Cortez Journal

Museum to give American Indians voices in history

Oct. 19, 1999

Journal Staff Report

Contemporary Native Americans will have "full complicity" in determining how their stories and those of their ancestors are told when the new National Museum of the American Indian opens on the Mall in Washington in 2002.

"Native peoples are telling their own stories," the museum’s director, Rick West, told a supportive audience Friday night at the first presentation in a lecture series sponsored by the Friends of Crow Canyon. Crow Canyon Archaeological Center is a nonprofit archaeological research and education organization headquartered west of Cortez.

West said the museum will be a national institution of living cultures from the Arctic Circle to Tierra del Fuego, designed to affirm to the native community and the non-native public the richness of American Indian history and culture.

"Indian people do have a certain authority ... that they have rarely had in museums as institutions previously," West said.

He described the evolution of the Smithsonian museum’s collection, begun by a man he called a "boxcar collector" of all things Native American. George Gustaf Heye gathered not only the types of impressive items usually attractive to collectors, including Geronimo’s Hat, Chief Joseph’s rifle case and Sitting Bull’s drum, but also "everyday native objects ... that speak volumes about Native American life and times."
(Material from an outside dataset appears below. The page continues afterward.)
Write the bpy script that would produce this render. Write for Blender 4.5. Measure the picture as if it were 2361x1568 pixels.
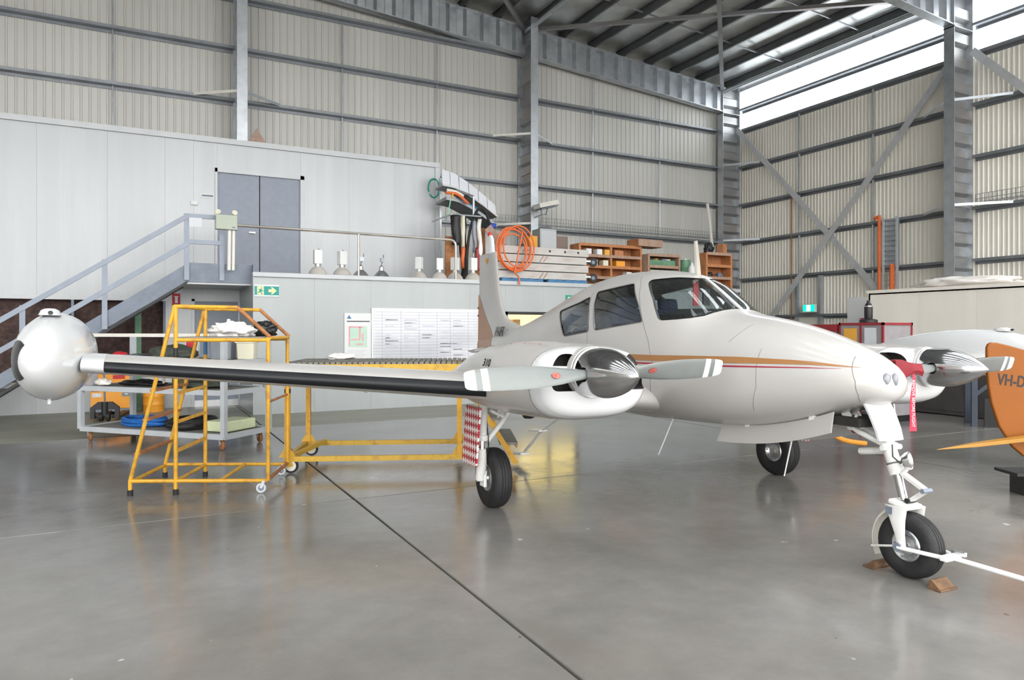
import bpy, bmesh, math, random
from math import sin, cos, pi, radians, sqrt, atan2, hypot
from mathutils import Vector, Matrix, noise
random.seed(7)
S = bpy.context.scene
C = S.collection
for o in list(bpy.data.objects): bpy.data.objects.remove(o)

# ------------------------------------------------ camera, sky, exposure
cd = bpy.data.cameras.new('camera'); cam = bpy.data.objects.new('camera', cd); C.objects.link(cam)
cd.sensor_width = 36.0; cd.lens = 36.0 * 1642 / 2361; cd.shift_y = -22 / 2361
cd.clip_end = 500
cam.location = (0, 0, 1.7); cam.rotation_euler = (pi / 2, 0, -radians(27.46))
S.camera = cam
W = bpy.data.worlds.new('sky'); S.world = W; W.use_nodes = True
bg = W.node_tree.nodes['Background']; bg.inputs[0].default_value = (1.0, 0.99, 0.97, 1); bg.inputs[1].default_value = 3.0
S.view_settings.view_transform = 'Standard'; S.view_settings.look = 'None'
S.view_settings.gamma = 1.0; S.view_settings.use_curve_mapping = False
S.view_settings.exposure = 0.86

# ------------------------------------------------ materials
MATS = {}
def mat(name, col, rough=.5, metal=0., var=.06, scale=3., bump=0., bscale=60., spec=.5, coat=0., dirt=None, dscale=1.2, damt=.5, stretch=None):
    """principled material with noise colour variation, optional blotches of a second colour and fine bump"""
    if name in MATS: return MATS[name]
    m = bpy.data.materials.new(name); m.use_nodes = True; nt = m.node_tree; N = nt.nodes; L = nt.links
    b = N['Principled BSDF']; b.inputs['Roughness'].default_value = rough; b.inputs['Metallic'].default_value = metal
    b.inputs['Specular IOR Level'].default_value = spec; b.inputs['Coat Weight'].default_value = coat; b.inputs['Coat Roughness'].default_value = .08
    tc = N.new('ShaderNodeTexCoord'); src = tc.outputs['Object']
    if stretch:
        mp = N.new('ShaderNodeMapping'); mp.inputs['Scale'].default_value = stretch; L.new(src, mp.inputs[0]); src = mp.outputs[0]
    nz = N.new('ShaderNodeTexNoise'); nz.inputs['Scale'].default_value = scale; nz.inputs['Detail'].default_value = 5; L.new(src, nz.inputs['Vector'])
    rp = N.new('ShaderNodeValToRGB'); c = Vector(col[:3])
    rp.color_ramp.elements[0].position = .3; rp.color_ramp.elements[1].position = .7
    rp.color_ramp.elements[0].color = (*[max(0, x * (1 - var)) for x in c], 1); rp.color_ramp.elements[1].color = (*[min(1, x * (1 + var)) for x in c], 1)
    L.new(nz.outputs['Fac'], rp.inputs[0]); out = rp.outputs[0]
    if dirt:
        n2 = N.new('ShaderNodeTexNoise'); n2.inputs['Scale'].default_value = dscale; n2.inputs['Detail'].default_value = 7; n2.inputs['Roughness'].default_value = .65; L.new(src, n2.inputs['Vector'])
        r2 = N.new('ShaderNodeValToRGB'); r2.color_ramp.elements[0].position = .5; r2.color_ramp.elements[1].position = .72
        r2.color_ramp.elements[0].color = (0, 0, 0, 1); r2.color_ramp.elements[1].color = (damt, damt, damt, 1); L.new(n2.outputs['Fac'], r2.inputs[0])
        mx = N.new('ShaderNodeMix'); mx.data_type = 'RGBA'; L.new(r2.outputs[0], mx.inputs[0]); L.new(out, mx.inputs[6]); mx.inputs[7].default_value = (*dirt, 1); out = mx.outputs[2]
    L.new(out, b.inputs['Base Color'])
    if bump:
        n3 = N.new('ShaderNodeTexNoise'); n3.inputs['Scale'].default_value = bscale; n3.inputs['Detail'].default_value = 3; L.new(src, n3.inputs['Vector'])
        bp = N.new('ShaderNodeBump'); bp.inputs['Strength'].default_value = bump; bp.inputs['Distance'].default_value = .02; L.new(n3.outputs['Fac'], bp.inputs['Height']); L.new(bp.outputs[0], b.inputs['Normal'])
    MATS[name] = m; return m
def add_wave(m, axis, scale, strength, dist=.01):
    """fine parallel ribs as relief"""
    nt = m.node_tree; N = nt.nodes; L = nt.links; b = N['Principled BSDF']
    tc = N.new('ShaderNodeTexCoord'); w = N.new('ShaderNodeTexWave'); w.bands_direction = axis; w.inputs['Scale'].default_value = scale
    L.new(tc.outputs['Object'], w.inputs['Vector']); bp = N.new('ShaderNodeBump'); bp.inputs['Strength'].default_value = strength; bp.inputs['Distance'].default_value = dist
    L.new(w.outputs['Fac'], bp.inputs['Height']); L.new(bp.outputs[0], b.inputs['Normal']); return m
def per_object(m, amt=.08):
    """slight brightness difference from one piece to the next"""
    nt = m.node_tree; N = nt.nodes; L = nt.links; b = N['Principled BSDF']; old = b.inputs['Base Color'].links[0].from_socket
    oi = N.new('ShaderNodeObjectInfo'); mr = N.new('ShaderNodeMapRange'); mr.inputs[3].default_value = 1 - amt; mr.inputs[4].default_value = 1 + amt
    L.new(oi.outputs['Random'], mr.inputs[0]); hs = N.new('ShaderNodeHueSaturation'); L.new(mr.outputs[0], hs.inputs['Value']); L.new(old, hs.inputs['Color']); L.new(hs.outputs[0], b.inputs['Base Color']); return m
def emis(name, col, st):
    m = bpy.data.materials.new(name); m.use_nodes = True; b = m.node_tree.nodes['Principled BSDF']
    nz = m.node_tree.nodes.new('ShaderNodeTexNoise'); nz.inputs['Scale'].default_value = 1.5
    rp = m.node_tree.nodes.new('ShaderNodeValToRGB'); rp.color_ramp.elements[0].color = (*[x * .7 for x in col], 1); rp.color_ramp.elements[1].color = (*col, 1)
    m.node_tree.links.new(nz.outputs['Fac'], rp.inputs[0]); m.node_tree.links.new(rp.outputs[0], b.inputs['Emission Color']); b.inputs['Emission Strength'].default_value = st
    b.inputs['Base Color'].default_value = (*col, 1); MATS[name] = m; return m
def glassy(name, tint=(.9, .95, .95), refl=.05, rough=.02):
    """thin clear sheet: see-through with a fresnel gloss"""
    m = bpy.data.materials.new(name); m.use_nodes = True; nt = m.node_tree; N = nt.nodes; L = nt.links; N.remove(N['Principled BSDF'])
    t = N.new('ShaderNodeBsdfTransparent'); t.inputs[0].default_value = (*tint, 1); g = N.new('ShaderNodeBsdfGlossy'); g.inputs['Roughness'].default_value = rough
    lw = N.new('ShaderNodeLayerWeight'); lw.inputs['Blend'].default_value = .5; pw = N.new('ShaderNodeMath'); pw.operation = 'POWER'; pw.inputs[1].default_value = 3.; L.new(lw.outputs['Facing'], pw.inputs[0]); ma = N.new('ShaderNodeMath'); ma.operation = 'MULTIPLY_ADD'; ma.inputs[1].default_value = .8; ma.inputs[2].default_value = refl; L.new(pw.outputs[0], ma.inputs[0]); mx = N.new('ShaderNodeMixShader'); L.new(ma.outputs[0], mx.inputs[0]); L.new(t.outputs[0], mx.inputs[1]); L.new(g.outputs[0], mx.inputs[2])
    L.new(mx.outputs[0], N['Material Output'].inputs[0]); MATS[name] = m; return m
def sheet_light(name):
    """translucent fibreglass sheeting that lets daylight through"""
    m = bpy.data.materials.new(name); m.use_nodes = True; nt = m.node_tree; N = nt.nodes; L = nt.links; N.remove(N['Principled BSDF'])
    t = N.new('ShaderNodeBsdfTranslucent'); t.inputs[0].default_value = (.95, .97, 1, 1); g = N.new('ShaderNodeBsdfTransparent'); g.inputs[0].default_value = (.95, .98, 1, 1)
    mx = N.new('ShaderNodeMixShader'); mx.inputs[0].default_value = .55; L.new(t.outputs[0], mx.inputs[1]); L.new(g.outputs[0], mx.inputs[2]); L.new(mx.outputs[0], N['Material Output'].inputs[0]); MATS[name] = m; return m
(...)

Now, West said, the museum will be not just a building full of dusty archives but an institution of cultural history. He quoted former Secretary of the Smithsonian Institution Robert Adams in describing how this museum "begins to correct a vast wrong and all the myths and stereotypes with which we surround it in order to hide it."

While emphasizing the need to repatriate human remains and cultural items to Native American communities, West acknowledged, "If (Heye) had not collected them then, we would not now have them to look at."

As Heye’s collection and the objects that have been acquired since are recatalogued and relocated – some to the new museum in Washington and some to other curation facilities – museum personnel will consult with Indian nations about the way in which items should be displayed and, more importantly, described.

In this museum, West said, "new and admiring eyes will gaze on the artistic and cultural achievements" of Native peoples, and it will "change forever the way people view the hemisphere’s first citizens."